Sunday, August 03, 2014

Why I Run

While I'm running, I often think about why I'm doing it.  Not in a "Good grief, why am I putting myself through this," sort of way, but in a "Why I'm so glad to be doing this right now," sort of way.  Sometimes I compose #whyirun tweets in my head which go untweeted, because when I get home I just want to hydrate and shower as quickly as possible so I can hang out with my family.  Other times I just absorb positive things and put them right back into my run. 

Today, as I was running behind the bowling alley, I was treated to some applause as a live version of "Won't Back Down" by Tom Petty was played over the speakers out back.  It was nice to have some cheering, and I got a few lines of the song stuck in my head for a bit, most notably "I got just one life."  I was meditating on that one line for a mile or two, and thinking that yes, I have just this one life.  What do I want from it?  With this one life I want to be as limber and able to keep up as possible.  Heck, not just able to keep up, but setting my own pace.  I want to wear my fun clothes, I want to feel good about the skin I'm in, I want to run with my family and climb mountains and take on the world.  Every step that I run gets me closer to that ideal.  Every step I run is me giving my body the strength to do what I want to do.  Every step I run is me shaping and sculpting the body I was born with into the body that can do everything I dream up.  Why wouldn't I run?

Saturday, August 02, 2014

August Goals

I have set two goals for myself this month: Run 10 miles, and lose 10 pounds.  Both of these goals are attainable, both are a challenge, and both are positive health improvements that I really want for myself. 

Today, I ran two miles.  It felt great.  Tomorrow will be a challenge - I'm adding a mile and a half to my previous longest run, and will be running nearly 7 miles.  I am excited about the challenge, and excited about my route - down to Bug Light, and back along the prettiest part of Broadway before getting back onto the Greenbelt. 

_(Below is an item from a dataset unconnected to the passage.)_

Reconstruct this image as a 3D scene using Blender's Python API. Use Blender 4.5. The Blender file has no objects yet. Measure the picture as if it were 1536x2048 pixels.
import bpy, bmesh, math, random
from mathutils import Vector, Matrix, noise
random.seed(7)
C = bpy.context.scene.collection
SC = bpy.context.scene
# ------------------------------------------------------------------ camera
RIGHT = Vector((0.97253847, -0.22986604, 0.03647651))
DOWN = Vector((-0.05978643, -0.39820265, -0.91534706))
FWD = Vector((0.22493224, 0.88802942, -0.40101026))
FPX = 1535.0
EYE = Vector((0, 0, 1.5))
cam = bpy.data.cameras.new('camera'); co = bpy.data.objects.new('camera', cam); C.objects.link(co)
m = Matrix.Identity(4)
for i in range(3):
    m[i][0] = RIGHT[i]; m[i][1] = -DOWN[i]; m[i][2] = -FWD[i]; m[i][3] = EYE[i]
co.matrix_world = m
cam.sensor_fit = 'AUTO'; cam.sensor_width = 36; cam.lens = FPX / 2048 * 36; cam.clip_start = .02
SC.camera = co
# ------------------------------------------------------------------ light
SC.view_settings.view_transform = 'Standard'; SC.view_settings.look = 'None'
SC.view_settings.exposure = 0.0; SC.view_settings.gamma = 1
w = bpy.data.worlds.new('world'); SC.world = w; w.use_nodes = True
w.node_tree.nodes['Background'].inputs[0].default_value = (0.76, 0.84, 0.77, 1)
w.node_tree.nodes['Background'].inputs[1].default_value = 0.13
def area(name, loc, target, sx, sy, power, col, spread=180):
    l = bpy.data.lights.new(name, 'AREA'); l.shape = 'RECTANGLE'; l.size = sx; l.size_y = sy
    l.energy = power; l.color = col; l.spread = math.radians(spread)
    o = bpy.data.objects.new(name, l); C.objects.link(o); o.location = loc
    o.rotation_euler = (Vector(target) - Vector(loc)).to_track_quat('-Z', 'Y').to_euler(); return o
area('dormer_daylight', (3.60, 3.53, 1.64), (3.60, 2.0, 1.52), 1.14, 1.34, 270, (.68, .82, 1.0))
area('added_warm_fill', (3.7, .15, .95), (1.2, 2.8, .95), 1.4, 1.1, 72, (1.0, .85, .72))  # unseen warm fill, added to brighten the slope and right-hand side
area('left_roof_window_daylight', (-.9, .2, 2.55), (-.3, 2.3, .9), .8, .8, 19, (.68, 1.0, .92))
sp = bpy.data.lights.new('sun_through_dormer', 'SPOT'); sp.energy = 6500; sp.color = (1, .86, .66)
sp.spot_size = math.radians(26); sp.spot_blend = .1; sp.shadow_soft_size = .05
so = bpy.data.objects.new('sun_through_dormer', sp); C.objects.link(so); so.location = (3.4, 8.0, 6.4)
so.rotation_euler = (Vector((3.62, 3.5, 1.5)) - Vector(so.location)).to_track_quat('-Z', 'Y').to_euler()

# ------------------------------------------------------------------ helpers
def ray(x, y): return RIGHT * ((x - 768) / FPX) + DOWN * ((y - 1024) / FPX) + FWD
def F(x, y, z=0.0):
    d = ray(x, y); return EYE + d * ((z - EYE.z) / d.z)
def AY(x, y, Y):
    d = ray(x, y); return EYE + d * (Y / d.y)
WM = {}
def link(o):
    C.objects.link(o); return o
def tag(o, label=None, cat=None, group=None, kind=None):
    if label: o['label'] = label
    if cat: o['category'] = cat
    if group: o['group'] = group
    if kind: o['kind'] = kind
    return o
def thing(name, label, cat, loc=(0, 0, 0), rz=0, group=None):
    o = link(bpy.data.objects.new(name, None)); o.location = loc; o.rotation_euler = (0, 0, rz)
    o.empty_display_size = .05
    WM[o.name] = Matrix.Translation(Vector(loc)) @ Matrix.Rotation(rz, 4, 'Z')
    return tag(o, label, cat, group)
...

I've been counting calories for about 2 weeks.  It's not my favorite way to go through the day, but it does seem to be about the only way I've lost weight in the last few years.  Effective, and a good self-check for sure!  I'd love to be able to go all French-women and just be more aware of my eating habits, but really, writing it down and calculating calorie counts seems to be the technique that works best for me. 

In order for me to reach my goals, I will have to work on them every day.  Every. Single. Day.  Go me!!